Kung fu. Aria shows up to watch Holden’s match. There’s lots of kicking and punching and boring. Aria stomps right up to Holden and asks what’s wrong with his heart. He quiets her and tells her that it’s not that big of a deal. She wonders what she’s supposed to tell their parents when Holden doesn’t come home because he’s dead, and I love how Aria has managed to make even this all about her.

Sweeney: OF COURSE.

Sara: Aria worries that someone will kick Holden in the chest and kill him right away, but he tells her that isn’t how it works. He has abdominal aortic aneurysm, and aw, good job, show! That’s actually a real illness! Holden says it means that he could have a rupture whether he’s doing kung fu or playing board games at home, so he might as well enjoy himself. Aria doesn’t think she can lie to her parents about Holden’s activities anymore.

Aria: I know I lie to mine, too, but I’m not taking my own life into my hands.
Holden: Sometimes what people believe is best for you is not what’s actually best for you.

Ugh, give me a break. That line was only written in for Aria to “realize” that Ezra is what’s best for her and all of the adults in her life are wrong, wrong, wrong.

Sweeney: Holden, I want to like you so much, but you lose a crapton of points for your pointless “accidentally” pro-Pedzria line.

Lor: To be fair, you can say anything to Aria and she would interpret it as a pro-Pedzria thing. You could Spencer her and she would still convert it into a pedo-thing.

Sara: “The black bird always finds the ripe corn, Aria…” “SO WE ARE MEANT TO BE TOGETHER?” Sigh.

LOLPD. Wilden is threatening to call Caleb’s family in California, but Caleb says he didn’t do anything wrong, so that would make zero sense. Wilden’s face is like, “Human logic…. does not compute.” He slides Caleb’s laptop over and tells him to log in. Is this legal? I honestly don’t know or care.

At the same time as that is happening, Hanna is on her own laptop in her room. Spencer shows up, and Hanna tells her that they have to figure out how to hack Caleb’s computer because he gave her a message on the phone earlier. They sit down and get to work. Downstairs, Emily is accusing Maya of lying about the “old joint” story from earlier. Maya blows her off and acts like a total bitch and says that Emily is better at fitting in than she is. Um, sorry? Emily says they’ll figure out a way to keep Maya from going to Jesus Camp again, but Maya says she can’t risk it – she’s going to run away to San Francisco. She asks Emily to come with her, but Em says she can’t.
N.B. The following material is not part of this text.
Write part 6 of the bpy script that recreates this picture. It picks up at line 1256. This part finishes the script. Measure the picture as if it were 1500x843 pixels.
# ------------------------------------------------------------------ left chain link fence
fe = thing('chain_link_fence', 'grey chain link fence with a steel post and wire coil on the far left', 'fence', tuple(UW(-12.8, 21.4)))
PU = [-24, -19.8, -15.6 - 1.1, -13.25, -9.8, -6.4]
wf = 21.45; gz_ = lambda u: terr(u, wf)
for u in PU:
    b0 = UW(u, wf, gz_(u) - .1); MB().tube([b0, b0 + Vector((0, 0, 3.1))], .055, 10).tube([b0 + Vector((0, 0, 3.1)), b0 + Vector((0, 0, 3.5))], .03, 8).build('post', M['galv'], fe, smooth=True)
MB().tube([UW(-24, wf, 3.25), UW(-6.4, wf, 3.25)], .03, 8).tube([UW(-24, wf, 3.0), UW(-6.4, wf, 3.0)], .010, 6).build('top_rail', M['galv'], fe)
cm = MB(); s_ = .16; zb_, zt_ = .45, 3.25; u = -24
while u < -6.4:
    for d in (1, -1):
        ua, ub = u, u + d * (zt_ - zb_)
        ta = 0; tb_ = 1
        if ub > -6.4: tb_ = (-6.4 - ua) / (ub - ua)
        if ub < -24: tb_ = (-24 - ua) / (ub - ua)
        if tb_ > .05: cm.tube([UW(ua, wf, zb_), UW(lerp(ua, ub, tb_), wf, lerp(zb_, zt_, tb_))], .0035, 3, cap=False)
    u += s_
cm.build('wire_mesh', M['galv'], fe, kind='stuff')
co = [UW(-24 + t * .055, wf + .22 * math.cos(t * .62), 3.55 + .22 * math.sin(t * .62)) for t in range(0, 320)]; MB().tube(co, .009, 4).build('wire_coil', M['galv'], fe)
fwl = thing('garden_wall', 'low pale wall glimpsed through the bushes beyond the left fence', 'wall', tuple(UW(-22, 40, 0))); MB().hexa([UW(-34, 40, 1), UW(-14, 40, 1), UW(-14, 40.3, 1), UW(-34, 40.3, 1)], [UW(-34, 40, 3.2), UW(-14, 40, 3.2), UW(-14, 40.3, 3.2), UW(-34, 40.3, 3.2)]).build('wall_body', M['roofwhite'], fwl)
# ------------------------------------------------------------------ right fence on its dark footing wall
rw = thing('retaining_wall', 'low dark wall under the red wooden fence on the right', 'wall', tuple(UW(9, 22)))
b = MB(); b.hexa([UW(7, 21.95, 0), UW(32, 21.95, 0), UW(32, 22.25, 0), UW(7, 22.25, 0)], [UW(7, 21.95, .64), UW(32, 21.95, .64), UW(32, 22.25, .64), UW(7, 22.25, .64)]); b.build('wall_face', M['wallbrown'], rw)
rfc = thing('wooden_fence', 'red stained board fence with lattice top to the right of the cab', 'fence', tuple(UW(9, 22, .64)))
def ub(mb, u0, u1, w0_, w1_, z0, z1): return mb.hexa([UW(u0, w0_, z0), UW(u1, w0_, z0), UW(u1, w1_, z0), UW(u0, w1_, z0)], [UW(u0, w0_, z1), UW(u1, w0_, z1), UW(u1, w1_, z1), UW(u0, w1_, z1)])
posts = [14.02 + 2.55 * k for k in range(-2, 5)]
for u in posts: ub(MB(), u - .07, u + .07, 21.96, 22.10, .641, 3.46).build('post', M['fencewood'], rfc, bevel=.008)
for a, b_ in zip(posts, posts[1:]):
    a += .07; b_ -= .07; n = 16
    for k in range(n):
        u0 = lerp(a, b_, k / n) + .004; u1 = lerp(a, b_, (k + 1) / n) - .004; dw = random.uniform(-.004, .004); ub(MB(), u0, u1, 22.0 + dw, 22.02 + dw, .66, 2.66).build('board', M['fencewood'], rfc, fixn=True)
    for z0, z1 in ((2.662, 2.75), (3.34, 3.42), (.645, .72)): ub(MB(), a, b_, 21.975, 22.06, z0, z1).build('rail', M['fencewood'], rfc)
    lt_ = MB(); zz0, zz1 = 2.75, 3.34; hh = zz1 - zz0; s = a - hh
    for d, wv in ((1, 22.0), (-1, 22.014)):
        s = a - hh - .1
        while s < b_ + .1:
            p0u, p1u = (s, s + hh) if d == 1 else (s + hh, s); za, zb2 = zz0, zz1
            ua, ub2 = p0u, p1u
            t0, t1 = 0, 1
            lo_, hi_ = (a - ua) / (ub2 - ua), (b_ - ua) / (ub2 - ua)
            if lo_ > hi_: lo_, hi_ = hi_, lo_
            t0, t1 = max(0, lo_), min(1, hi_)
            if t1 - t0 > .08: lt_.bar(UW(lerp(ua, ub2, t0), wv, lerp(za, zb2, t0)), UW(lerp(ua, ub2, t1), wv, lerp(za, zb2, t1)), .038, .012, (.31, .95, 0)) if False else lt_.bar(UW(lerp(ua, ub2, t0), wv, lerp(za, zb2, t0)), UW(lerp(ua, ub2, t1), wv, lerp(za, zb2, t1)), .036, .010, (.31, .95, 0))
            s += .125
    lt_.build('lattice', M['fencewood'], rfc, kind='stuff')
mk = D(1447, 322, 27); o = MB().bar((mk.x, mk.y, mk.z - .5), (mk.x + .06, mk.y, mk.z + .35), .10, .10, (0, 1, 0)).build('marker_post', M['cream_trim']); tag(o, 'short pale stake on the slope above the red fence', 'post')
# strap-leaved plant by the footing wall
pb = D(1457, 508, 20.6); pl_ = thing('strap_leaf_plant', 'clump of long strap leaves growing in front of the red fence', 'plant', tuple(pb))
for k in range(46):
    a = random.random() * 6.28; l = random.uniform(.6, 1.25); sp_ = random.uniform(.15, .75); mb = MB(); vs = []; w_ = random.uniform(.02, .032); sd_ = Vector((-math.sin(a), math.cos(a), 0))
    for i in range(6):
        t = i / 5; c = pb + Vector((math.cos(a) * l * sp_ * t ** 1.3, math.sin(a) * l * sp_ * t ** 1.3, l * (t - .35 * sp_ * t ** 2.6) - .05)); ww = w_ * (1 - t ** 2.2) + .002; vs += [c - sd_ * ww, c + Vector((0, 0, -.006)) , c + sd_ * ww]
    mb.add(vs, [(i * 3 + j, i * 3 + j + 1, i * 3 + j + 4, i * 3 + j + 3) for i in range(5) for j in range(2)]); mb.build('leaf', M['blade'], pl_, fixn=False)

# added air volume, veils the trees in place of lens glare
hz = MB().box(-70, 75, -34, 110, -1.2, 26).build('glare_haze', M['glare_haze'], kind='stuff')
Maya says, “You can’t do it for me?” which is such bullshit. YOU ARE BOTH NOT EVEN LEGALLY ADULTS. Maya is acting a lot like Aria right now. Girl, everything is not about you. Maya says, “No, I guess you couldn’t. Not with the team counting on you,” before leaving. BYE, GIRL. STILL DON’T CARE.
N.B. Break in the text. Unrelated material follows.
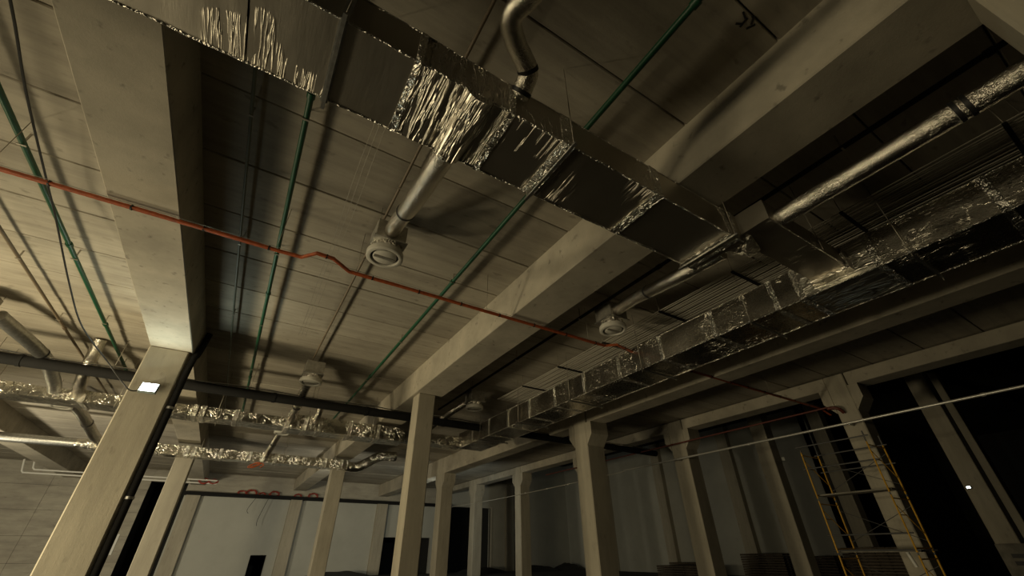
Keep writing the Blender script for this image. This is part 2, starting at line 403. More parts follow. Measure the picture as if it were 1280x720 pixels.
column(19.27, 20.15, 29.95, 30.8, 5.93, 'far concrete column in front of the grey wall left of the corbelled column', 5.43)
column(19.27, 20.15, 37.85, 38.7, 5.93, 'far concrete column standing in front of the wide dark opening', 5.43)
column(27.2, 28.05, 14.0, 14.9, 9.6, 'tall grey column with an unlit lamp, left of the scaffold')
column(36.0, 36.9, 6.9, 7.6, 9.6, 'faint dark column at the right edge, farthest into the unlit hall')
column(36.0, 36.9, 14.2, 15.1, 9.6, 'faint column behind the scaffold at the end of the right wall')
column(27.2, 28.05, 5.65, 6.4, 9.6, 'dark tall column at far right carrying a small lit lamp')

# ------------------------------------------------------------------ rectangular foil ducts
def rod(p, q, r=.008, name='hanger_rod', mat=None, parent=None, n=6): return MB().tube([p, q], r, n).build(name, mat or M_wire, parent)

# duct A: overhead, along X
dA = thing('rectangular_duct', 'large foil-wrapped rectangular duct crossing overhead from top left to centre right', 'duct', (0, 0, 0))
AY0, AY1, AZ0, AZ1 = 2.43, 3.37, 4.30, 4.86
def ysec(x0, x1, z0, z1, i, ya=AY0, yb=AY1, amp=.012, mat=None, res=.07, fr=(2.2, .6, 1.2)):
    return MB(True).grid_box(x0, x1, ya, yb, z0, z1, res, amp, fr, i*3.7).build('duct_section', mat or M_foil, dA)
ysec(-6.4, -3.9, AZ0, AZ1, 1, res=.12); ysec(-3.88, -2.45, AZ0, AZ1, 2, res=.1)
ysec(-2.43, -1.16, AZ0, AZ1, 3); ysec(-1.14, -.40, AZ0, AZ1, 4); ysec(-.33, .40, AZ0, AZ1, 5, amp=.008)
ysec(.42, .80, AZ0-.015, AZ1+.01, 6, amp=.022, mat=M_foil5, res=.05, fr=(5, .8, 2))
ysec(.80, 1.55, AZ0, AZ1, 7, amp=.012, mat=M_foil5); ysec(1.56, 2.34, AZ0, AZ1, 8, amp=.014)
ysec(2.36, 4.00, AZ0+.01, AZ1, 9, amp=.006, fr=(.8, .5, 1)); ysec(4.03, 5.72, AZ0+.01, AZ1, 10, amp=.006, fr=(.8, .5, 1)); ysec(5.74, 6.05, AZ0+.01, AZ1, 11)
for x0, x1 in ((.36, .44), (1.50, 1.58), (2.27, 2.46), (3.94, 4.10), (5.64, 5.74), (5.86, 5.93)):
    MB(True).grid_box(x0, x1, AY0-.014, AY1+.014, AZ0-.014, AZ1+.014, .05, .008, (4, 4, 4), x0).build('tape_band', M_tape, dA)
for x0 in (-.40, -3.9):
    MB().box(x0, x0+.03, AY0-.03, AY1+.03, AZ0-.03, AZ1+.03).box(x0+.045, x0+.075, AY0-.03, AY1+.03, AZ0-.03, AZ1+.03).build('flange', M_galv, dA)
# rounded foil bulge under the duct where the supply branch leaves
b = MB(True); bm = b.bm; nn = 12
rings = []
for j in range(18):
    y = AY0-.01 + (AY1-AY0+.02)*j/17
    ring = []
    for k in range(nn+1):
        a = math.pi*k/nn
        rr = .13*(1+.10*noise.noise((k*.7, j*.45, 3.1)))
        ring.append(bm.verts.new((1.12 - .17*math.cos(a)*(1+.05*noise.noise((j*.6, k, 1))), y, AZ0 + .01 - rr*math.sin(a))))
    rings.append(ring)
for a, c in zip(rings, rings[1:]):
    for k in range(nn):
        f = bm.faces.new((a[k], a[k+1], c[k+1], c[k])); f.smooth = True
bm.faces.new(rings[0]); bm.faces.new(list(reversed(rings[-1])))
b.build('branch_bulge', M_foil5, dA)
for x in (-3.2, -.36, 2.4, 5.7):
    for y in (AY0-.06, AY1+.06): rod((x, y, AZ0-.06), (x, y, ZC), .007, parent=dA)
    MB().box(x-.02, x+.02, AY0-.1, AY1+.1, AZ0-.062, AZ0-.03).build('hanger_channel', M_galv, dA)
# rounded end turning towards the cross duct
b = MB(True)
b.tube(smoothpath([(6.02, 2.72, 4.64), (6.25, 2.66, 4.62), (6.42, 2.52, 4.56), (6.46, 2.42, 4.46)], 5), .27, 18, True, lambda i: .27 + .012*math.sin(i*2.3))
b.build('end_elbow', M_foil3, dA)

def edge_glint(p, q, parent, r=.012):  # bright foil tube added to draw the highlight along a duct edge
    p, q = Vector(p), Vector(q); n = int((q-p).length/.12)+1
    pts = [p.lerp(q, i/n) + noise.noise_vector(p.lerp(q, i/n)*3.0)*.008 for i in range(n+1)]
    MB(True).tube(pts, r, 7, True, lambda i: r*(1+.25*noise.noise((i*.7, p.y, p.z)))).build('edge_glint', M_tape, parent)
for y in (AY0, AY1):
    edge_glint((-6.4, y, AZ0), (6.05, y, AZ0), dA); edge_glint((-6.4, y, AZ1), (6.05, y, AZ1), dA, .009)

# cross duct from the end of duct A to duct B
dX = thing('rectangular_duct', 'short foil duct linking the overhead duct to the long right hand duct', 'duct')
MB(True).grid_box(6.05, 8.78, 1.95, 2.55, 4.46, 4.86, .09, .012, (2, 2, 2), 5).build('duct_section', M_foil, dX)
MB(True).grid_box(8.55, 8.80, 1.90, 2.60, 4.40, 4.90, .06, .015, (4, 4, 4), 8).build('tape_band', M_foil3, dX)
for y in (1.9, 2.6): rod((7.6, y, 4.42), (7.6, y, ZC), parent=dX)

# duct B: long, along Y, between the centre beam and the corbelled row
dB = thing('rectangular_duct', 'long foil-wrapped rectangular duct receding along the right hand ceiling bay', 'duct')
BX0, BX1, BZ0, BZ1 = 8.78, 10.02, 4.30, 5.0
ys = [-3.2, -1.6, -.1, 1.55, 2.9, 3.4, 4.9, 6.5, 8.1, 9.7, 11.3, 12.9, 14.5, 16.1, 17.7, 19.2]
for i, (a, c) in enumerate(zip(ys, ys[1:])):
    MB(True).grid_box(BX0, BX1, a+.012, c-.012, BZ0, BZ1, .09 if c < 10 else .14, .016, (1.6, 1.0, 2.2), i*2.3).build('duct_section', M_foil5b if a == 1.55 else M_foil2, dB)
for i, y in enumerate(ys[1:-1]):
    MB(True).grid_box(BX0-.014, BX1+.014, y-.06, y+.06, BZ0-.014, BZ1+.014, .07, .010, (4, 4, 4), y).build('tape_band', M_tape, dB)
for y in (-.9, 1.1, 4.0, 7.2, 10.4, 13.6, 16.8):
    for x in (BX0-.08, BX1+.08): rod((x, y, BZ0-.12), (x, y, ZC), .008, parent=dB)
    MB().box(BX0-.14, BX1+.14, y-.02, y+.02, BZ0-.07, BZ0-.03).build('hanger_channel', M_galv, dB)

for x, z in ((BX0, BZ0), (BX1, BZ0), (BX0, BZ1)): edge_glint((x, -3.2, z), (x, 19.2, z), dB, .014)
edge_glint((6.05, 1.95, 4.46), (8.78, 1.95, 4.46), dX)

# duct C: along X, behind the black pipe
dC = thing('rectangular_duct', 'upper of the two foil ducts running behind the lit left column', 'duct')
CY0, CY1 = 18.75, 19.65
xs = [-10.5, -8.4, -6.6, -5.1, -3.6, -2.2, -.7, 1.1]
for i, (a, c) in enumerate(zip(xs, xs[1:])):
    MB(True).grid_box(a+.01, c-.01, CY0, CY1, 4.27, 4.62+.02*(i % 2), .11, .018, (2, 2, 2), i*1.9).build('duct_section', M_foil4, dC)
xs = [1.12, 2.3, 3.5, 4.7, 5.9]
for i, (a, c) in enumerate(zip(xs, xs[1:])):
    MB(True).grid_box(a+.01, c-.01, CY0-.04, CY1+.04, 4.22, 4.78, .11, .018, (2, 2, 2), i*2.9+7).build('duct_section', M_foil4, dC)
for x in (-8.4, -5.1, -2.0, -1.75, -.7, 1.1, 1.75, 2.3, 3.5, 4.7):
    z1 = 4.66 if x < 1 else 4.80
    MB(True).grid_box(x-.07, x+.07, CY0-.06, CY1+.06, 4.25 if x < 1 else 4.20, z1, .07, .014, (4, 4, 4), x).build('tape_band', M_tape, dC)
for x in (-7.6, -4.2, -1.3, 1.9, 4.4):
    for y in (CY0-.1, CY1+.1): rod((x, y, 4.2), (x, y, ZC), .008, parent=dC)
MB(True).grid_box(5.92, 8.78, CY0, CY0+.7, 4.3, 4.75, .14, .015, (2, 2, 2), 3).build('duct_section', M_foil4, dC)

# duct D: further back, round at its left end
dD = thing('rectangular_duct', 'lower of the two foil ducts behind the lit left column, round at its left end', 'duct')
DY0, DY1, DZ0, DZ1 = 27.2, 27.95, 4.24, 4.70
MB(True).tube([(-14.5 + i*.45, 27.55, 4.45) for i in range(18)], .19, 16, True, lambda i: .19+.006*(i % 2)).build('round_section', M_galv, dD)
MB(True).tube([(-6.9, 27.55, 4.45), (-6.55, 27.55, 4.46), (-6.2, 27.55, 4.47)], .2, 16, True, lambda i: (.19, .22, .27)[i]).build('reducer', M_foil4, dD)
xs = [-6.3, -5.0, -3.7, -2.4, -1.1, .2, 1.5, 2.8, 4.1, 5.4]
for i, (a, c) in enumerate(zip(xs, xs[1:])):
    MB(True).grid_box(a+.01, c-.01, DY0, DY1, DZ0, DZ1, .12, .02, (2, 2, 2), i*2.1).build('duct_section', M_foil4, dD)
for x in (-5.0, -2.55, -2.25, -1.1, .25, .9, 1.5, 4.1, 5.0):
    MB(True).grid_box(x-.08, x+.08, DY0-.02, DY1+.02, DZ0-.02, DZ1+.02, .08, .016, (4, 4, 4), x).build('tape_band', M_tape, dD)
MB(True).tube(smoothpath([(5.3, 27.6, 4.44), (6.0, 27.55, 4.44), (6.5, 27.4, 4.7), (7.2, 27.3, 5.1), (8.2, 27.3, 5.2)], 5), .27, 14, True, lambda i: .27+.012*(i % 2)).build('end_elbow', M_foil4, dD)
for x in (-5.5, -2.0, 1.9, 4.6):
    for y in (DY0-.1, DY1+.1): rod((x, y, 4.2), (x, y, ZC), .008, parent=dD)

# ------------------------------------------------------------------ round branch ducts and diffusers
def round_duct(pts, r, label, straps=(), mat=None, sub=8, group=None, ribs=.012):
    t = thing('round_duct', label, 'duct', pts[0], group); o = Vector(pts[0])
    P = [p - o for p in smoothpath(pts, sub)]
    tb = MB(True).tube(P, r, 20, True, lambda i: r*(1 + ribs*math.sin(i*1.9) + .02*noise.noise((i*.37, o.x, o.y)))).build('tube', mat or M_round, t)
    for s in straps:
        i = min(len(P)-2, max(1, int(s*(len(P)-1)))); d = (P[i+1]-P[i]).normalized()
        MB(True).tube([P[i]-d*.025, P[i]+d*.025], r*1.06, 20).build('strap', M_blackm, tb)
    return t
def diffuser(x, y, z, label, r=.35, boxdir=(0, -1), sheath=False):
    t = thing('ceiling_diffuser', label, 'diffuser', (x, y, z))
    # plenum box above, neck ring, deep white ring and the slotted disc
    MB().box(-.30, .30, -.30, .30, .26, .70, .012).build('plenum_box', M_plenum, t)
    MB().box(-.33, .33, -.33, .33, .245, .275).build('plenum_flange', M_galv, t)
    MB(True).lathe([(r*.86, .26), (r*.90, .12), (r*.86, .10), (r*.86, .26)], 28).build('neck', M_foil3, t)
    MB(True).lathe([(r*.80, .13), (r, .12), (r*1.03, .10), (r*1.03, 0.0), (r*.97, -.015), (r*.80, -.01), (r*.78, .02), (r*.78, .12)], 32).build('outer_ring', M_white, t)
    cd = MB(True).lathe([(0, .0), (r*.62, .0), (r*.66, .012), (r*.66, .03), (0, .035)], 32).build('centre_disc', M_white, t)
    MB().box(-r*.60, r*.60, -.035, .035, -.012, .004).build('cross_bar', M_plenum, cd)
    MB(True).lathe([(r*.66, .05), (r*.80, .05), (r*.80, .055), (r*.66, .055), (r*.66, .05)], 32).build('gap_shade', M_blackm, t)  # black ring standing in for the shade of the open slot
    for sx, sy in ((-.28, -.28), (.28, .28)):
        rod((sx, sy, .72), (sx, sy, ZC-z), .006, parent=t)
    return t
dl = [(1.27, 6.87, 4.98, 'white round ceiling diffuser hanging at the end of the big flexible duct, largest in view'),
      (7.46, 6.87, 4.98, 'white ring ceiling diffuser below the centre beam at the foil branch right of the beam'),
      (1.23, 15.2, 4.98, 'white round diffuser above the black pipe left of the slim centre column'),
      (7.50, 15.05, 4.98, 'white ring diffuser just right of the slim centre column'),
      (-7.0, 14.9, 5.1, 'box diffuser at the left edge above the black pipe'),
      (-6.75, 23.1, 4.98, 'pale round diffuser below the upper foil duct at far left'),
      (1.25, 23.4, 4.98, 'small far diffuser seen between the two foil ducts')]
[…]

Sweeney: Maya. Cool your shit. “HDU CHOOSE HAVING A LIFE AND FUTURE OVER RUNNING AWAY TO SAN FRANCISCO WITH ME, NOW THAT WE HAD SEX THAT ONE TIME.” Total Aria move.
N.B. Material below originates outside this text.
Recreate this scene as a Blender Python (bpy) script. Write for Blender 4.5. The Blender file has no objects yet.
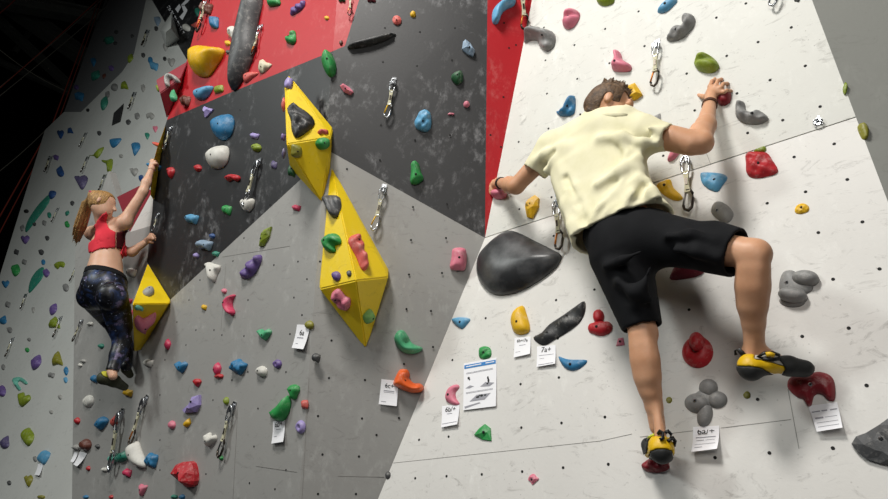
import bpy, bmesh, math, random
import numpy as np
from mathutils import Vector, Matrix
from mathutils.geometry import delaunay_2d_cdt, intersect_point_tri_2d
random.seed(7); RNG = np.random.RandomState(5)
SC = bpy.context.scene; COL = SC.collection

# ------------------------------------------------------------------ camera, world, lights, exposure
EX = np.array([.779, -.277, -.563]); EZ = np.array([.057, -.862, .503])
EX /= np.linalg.norm(EX); EZ -= EZ @ EX * EX; EZ /= np.linalg.norm(EZ); EY = np.cross(EZ, EX)
B = np.array([EX, EY, EZ]); CAM = np.array([0, -2.3, 1.5])
cd = bpy.data.cameras.new('camera'); cam = bpy.data.objects.new('camera', cd); COL.objects.link(cam)
cd.sensor_width = 36; cd.lens = 580 / 888 * 36; cd.clip_start = .05; cd.clip_end = 200
r_, u_, f_ = B @ [1, 0, 0], B @ [0, -1, 0], B @ [0, 0, 1]
cam.matrix_world = Matrix(((r_[0], u_[0], -f_[0], CAM[0]), (r_[1], u_[1], -f_[1], CAM[1]), (r_[2], u_[2], -f_[2], CAM[2]), (0, 0, 0, 1)))
SC.camera = cam
SC.view_settings.view_transform = 'Standard'; SC.view_settings.look = 'None'
SC.view_settings.gamma = 1; SC.view_settings.use_curve_mapping = False
SC.view_settings.exposure = 0.0
w = bpy.data.worlds.new('hall_air'); SC.world = w; w.use_nodes = True
w.node_tree.nodes['Background'].inputs[0].default_value = (.7, .8, 1, 1); w.node_tree.nodes['Background'].inputs[1].default_value = .012

def area(name, loc, target, size, power, col=(1, .97, .92), spread=180):
    l = bpy.data.lights.new(name, 'AREA'); l.shape = 'DISK'; l.size = size; l.energy = power; l.color = col; l.spread = math.radians(spread)
    o = bpy.data.objects.new(name, l); COL.objects.link(o); o.location = loc
    o.rotation_euler = (Vector(target) - Vector(loc)).to_track_quat('-Z', 'Y').to_euler(); return o
area('hall_floodlight', (-.7, -4.6, 7.1), (-.5, 0, 2.4), 1.4, 355)
area('soft_fill_light', (1.6, -5.2, 3.2), (-.4, 0, 2.4), 2.5, 80)  # unseen soft fill, added to lift the near panels
area('far_wall_fill', (-6.0, -8.5, 7.0), (-5.5, 0, 4.0), 1.6, 320, (.95, 1, .97))  # unseen lamp added to brighten the far left wall

# ------------------------------------------------------------------ helpers
def W(v): return B @ np.array(v, float)
def ray(px, py): return B @ np.array([(px - 444) / 580, (py - 249.5) / 580, 1.])
NW = np.array([0, 1., 0])
def at(px, py, off=0., N=NW):
    r = ray(px, py); return CAM + r * (2.3 - off * np.linalg.norm(N)) / (N @ r)
def proj(P):
    c = (P - CAM) @ B
    return 444 + 580 * c[..., 0] / c[..., 2], 249.5 + 580 * c[..., 1] / c[..., 2]
def plane3(a, b, c):
    n = np.cross(b - a, c - a); n /= np.linalg.norm(n)
    return n * 2.3 / (n @ (a - CAM))
def unit(v): v = np.array(v, float); return v / np.linalg.norm(v)

NG1 = W((.012, .163, .697)); NG2 = W((.619, .2093, .829)); NL = NW
SA, SB = at(485, 238), at(856, 117.5)
s_ = unit(SB - SA); _d = np.cross(s_, np.array([0, -1., 0])); _d = _d if _d[2] > 0 else -_d
_t = math.radians(7); up2 = _d * math.cos(_t) + np.array([0, -1., 0]) * math.sin(_t)
NW2 = plane3(SA, SB, SA + up2)
NR = plane3(at(812, 0, 0, NW2), SB, at(940, 150, 0, W((.19, .589, 1.))))
NRED = plane3(SA, at(487.5, 0, 0, NG1), at(532, 0, 0, NW2))

def lin(h):
    c = [int(h[i:i + 2], 16) / 255 for i in (0, 2, 4)]
    return tuple((x / 12.92 if x <= .04045 else ((x + .055) / 1.055) ** 2.4) for x in c) + (1,)
MATS = {}
def nodes(name, base, rough=.5, metal=0., spec=.5):
    m = bpy.data.materials.new(name); m.use_nodes = True; nt = m.node_tree; b = nt.nodes['Principled BSDF']
    b.inputs['Base Color'].default_value = base; b.inputs['Roughness'].default_value = rough; b.inputs['Metallic'].default_value = metal
    b.inputs['Specular IOR Level'].default_value = spec
    return m, nt, b
def noise(nt, scale, detail=4, rough=.55, vec=None, dist=0):
    n = nt.nodes.new('ShaderNodeTexNoise'); n.inputs['Scale'].default_value = scale; n.inputs['Detail'].default_value = detail
    n.inputs['Roughness'].default_value = rough; n.inputs['Distortion'].default_value = dist
    if vec: nt.links.new(vec, n.inputs['Vector'])
    return n.outputs['Fac']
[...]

Sara: Pedzria. Ezra is on his way to the French Vegan restaurant and gets a text from Aria, cancelling. He turns around and takes off before Papa Montgomery has a chance to see him. Balls.

Computer Hackers Anonymous. Hanna and Spencer are piecing together Caleb’s password from the information Hanna has. First initials of every city he’s ever lived in, alternating capitals and lowercase, with punctuation. Spencer says, “It’s almost as complicated as my password.” She is still the best. Hanna remembers that there were four numbers at the end, but she’s blanking on what those numbers are.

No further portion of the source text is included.